[PROVIDED MATERIAL start]

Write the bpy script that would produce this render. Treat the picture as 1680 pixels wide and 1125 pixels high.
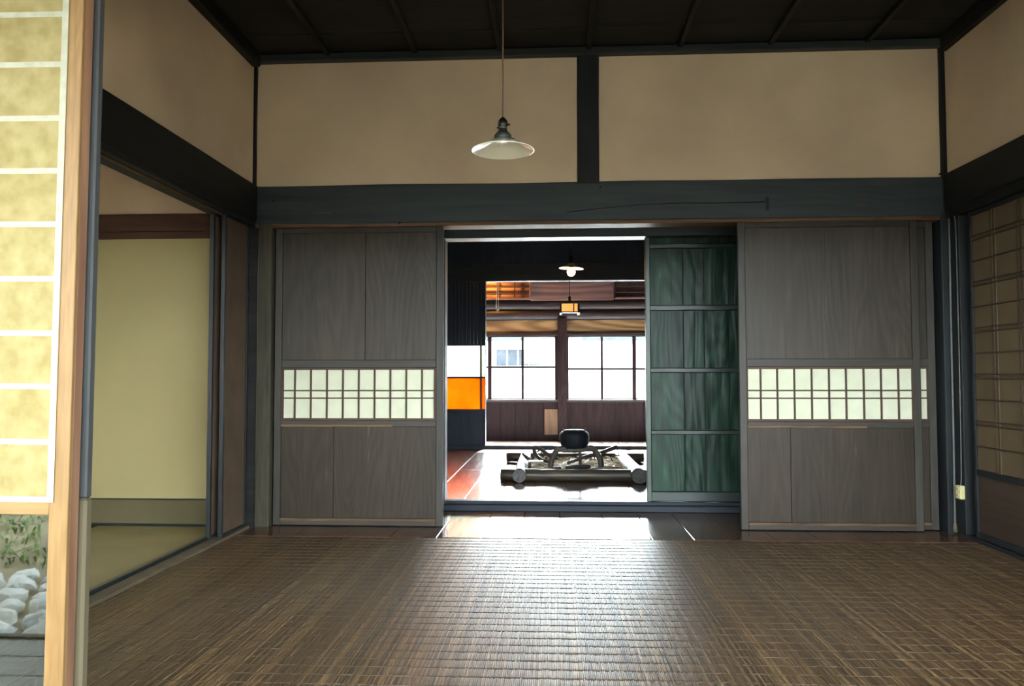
import bpy, bmesh, math, random
import numpy as np
from mathutils import Vector, Matrix, noise

random.seed(7)
scene = bpy.context.scene
col = scene.collection
for o in list(bpy.data.objects):
    bpy.data.objects.remove(o, do_unlink=True)

# ------------------------------------------------------------------ camera
CAM = Vector((1.7649, -4.4301, 0.88))
YAW, PITCH, ROLL, FPX = -0.054, 0.0422, -0.0014, 1260.0
fw = Vector((math.sin(YAW) * math.cos(PITCH), math.cos(YAW) * math.cos(PITCH), math.sin(PITCH)))
rt0 = Vector((math.cos(YAW), -math.sin(YAW), 0))
up0 = rt0.cross(fw)
rt = rt0 * math.cos(ROLL) + up0 * math.sin(ROLL)
up = up0 * math.cos(ROLL) - rt0 * math.sin(ROLL)
cd = bpy.data.cameras.new('camera')
cd.sensor_fit = 'HORIZONTAL'
cd.sensor_width = 36.0
cd.lens = FPX / 1680.0 * 36.0
cd.clip_start = 0.05
cam = bpy.data.objects.new('camera', cd)
M3 = Matrix((rt, up, -fw)).transposed()
cam.matrix_world = Matrix.Translation(CAM) @ M3.to_4x4()
col.objects.link(cam)
scene.camera = cam

# ------------------------------------------------------------------ world: bright hazy sky, sun on the far side of the house
world = bpy.data.worlds.new('overcast_sky')
scene.world = world
world.use_nodes = True
bg = world.node_tree.nodes['Background']
wn = world.node_tree
sky = wn.nodes.new('ShaderNodeTexSky')
sky.sky_type = 'NISHITA'
sky.sun_disc = False
sky.sun_elevation = math.radians(37)
sky.sun_rotation = math.radians(-8.6)
sky.dust_density = 3.5
bw = wn.nodes.new('ShaderNodeRGBToBW')             # milky white haze instead of a blue sky
wn.links.new(sky.outputs[0], bw.inputs[0])
tint = wn.nodes.new('ShaderNodeVectorMath'); tint.operation = 'MULTIPLY'
tint.inputs[1].default_value = (0.83, 0.935, 1.0)
wn.links.new(bw.outputs[0], tint.inputs[0])
wn.links.new(tint.outputs[0], bg.inputs['Color'])
bg.inputs['Strength'].default_value = 1.35

scene.view_settings.view_transform = 'Standard'
scene.view_settings.look = 'None'
scene.view_settings.gamma = 1.0
scene.view_settings.use_curve_mapping = False
scene.view_settings.exposure = 2.72


# the sun stands beyond the far windows: the yard is sunlit, the garden side lies in the shade of the house
sd = bpy.data.lights.new('sun', 'SUN')
sd.energy = 38.0
sd.angle = 0.01
sd.color = (1.0, 0.98, 0.95)
sun = bpy.data.objects.new('sun', sd)
sun.rotation_euler = Vector((-0.12, -0.79, -0.60)).to_track_quat('-Z', 'Y').to_euler()
sun.location = (4, 20, 20)
col.objects.link(sun)


def P(px, py, axis, val):
    """point of the photograph on a plane of the room"""
    d = fw + rt * ((px - 840) / FPX) + up * ((562.5 - py) / FPX)
    i = 'xyz'.index(axis)
    return CAM + d * ((val - CAM[i]) / d[i])


def X(px, y, py=615):
    return P(px, py, 'y', y).x


def Z(py, y, px=900):
    return P(px, py, 'y', y).z


# ------------------------------------------------------------------ materials
MATS = {}


def new_mat(name):
    m = bpy.data.materials.new(name)
    m.use_nodes = True
    nt = m.node_tree
    MATS[name] = m
    return m, nt, nt.nodes['Principled BSDF']


def obj_coords(nt, rnd=True):
    tc = nt.nodes.new('ShaderNodeTexCoord')
    if not rnd:
        return tc.outputs['Object']
    oi = nt.nodes.new('ShaderNodeObjectInfo')
    mul = nt.nodes.new('ShaderNodeMath'); mul.operation = 'MULTIPLY'; mul.inputs[1].default_value = 37.0
    nt.links.new(oi.outputs['Random'], mul.inputs[0])
    add = nt.nodes.new('ShaderNodeVectorMath'); add.operation = 'ADD'
    nt.links.new(tc.outputs['Object'], add.inputs[0])
    nt.links.new(mul.outputs[0], add.inputs[1])
    return add.outputs[0]


def ramp(nt, src, stops):
    r = nt.nodes.new('ShaderNodeValToRGB')
    el = r.color_ramp.elements
    while len(el) < len(stops):
        el.new(0.5)
    for e, (p, c) in zip(el, stops):
        e.position = p
        e.color = (*c, 1)
    nt.links.new(src, r.inputs[0])
    return r.outputs[0]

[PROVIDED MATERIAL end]

THE REQUEST: From the opening line of the listing above through the line bearing "bg.inputs['Strength'].default_value = 1.35", repeat each line exactly. Drop every picture.

TASK OUTPUT:
Write the bpy script that would produce this render. Treat the picture as 1680 pixels wide and 1125 pixels high.
import bpy, bmesh, math, random
import numpy as np
from mathutils import Vector, Matrix, noise

random.seed(7)
scene = bpy.context.scene
col = scene.collection
for o in list(bpy.data.objects):
    bpy.data.objects.remove(o, do_unlink=True)

# ------------------------------------------------------------------ camera
CAM = Vector((1.7649, -4.4301, 0.88))
YAW, PITCH, ROLL, FPX = -0.054, 0.0422, -0.0014, 1260.0
fw = Vector((math.sin(YAW) * math.cos(PITCH), math.cos(YAW) * math.cos(PITCH), math.sin(PITCH)))
rt0 = Vector((math.cos(YAW), -math.sin(YAW), 0))
up0 = rt0.cross(fw)
rt = rt0 * math.cos(ROLL) + up0 * math.sin(ROLL)
up = up0 * math.cos(ROLL) - rt0 * math.sin(ROLL)
cd = bpy.data.cameras.new('camera')
cd.sensor_fit = 'HORIZONTAL'
cd.sensor_width = 36.0
cd.lens = FPX / 1680.0 * 36.0
cd.clip_start = 0.05
cam = bpy.data.objects.new('camera', cd)
M3 = Matrix((rt, up, -fw)).transposed()
cam.matrix_world = Matrix.Translation(CAM) @ M3.to_4x4()
col.objects.link(cam)
scene.camera = cam

# ------------------------------------------------------------------ world: bright hazy sky, sun on the far side of the house
world = bpy.data.worlds.new('overcast_sky')
scene.world = world
world.use_nodes = True
bg = world.node_tree.nodes['Background']
wn = world.node_tree
sky = wn.nodes.new('ShaderNodeTexSky')
sky.sky_type = 'NISHITA'
sky.sun_disc = False
sky.sun_elevation = math.radians(37)
sky.sun_rotation = math.radians(-8.6)
sky.dust_density = 3.5
bw = wn.nodes.new('ShaderNodeRGBToBW')             # milky white haze instead of a blue sky
wn.links.new(sky.outputs[0], bw.inputs[0])
tint = wn.nodes.new('ShaderNodeVectorMath'); tint.operation = 'MULTIPLY'
tint.inputs[1].default_value = (0.83, 0.935, 1.0)
wn.links.new(bw.outputs[0], tint.inputs[0])
wn.links.new(tint.outputs[0], bg.inputs['Color'])
bg.inputs['Strength'].default_value = 1.35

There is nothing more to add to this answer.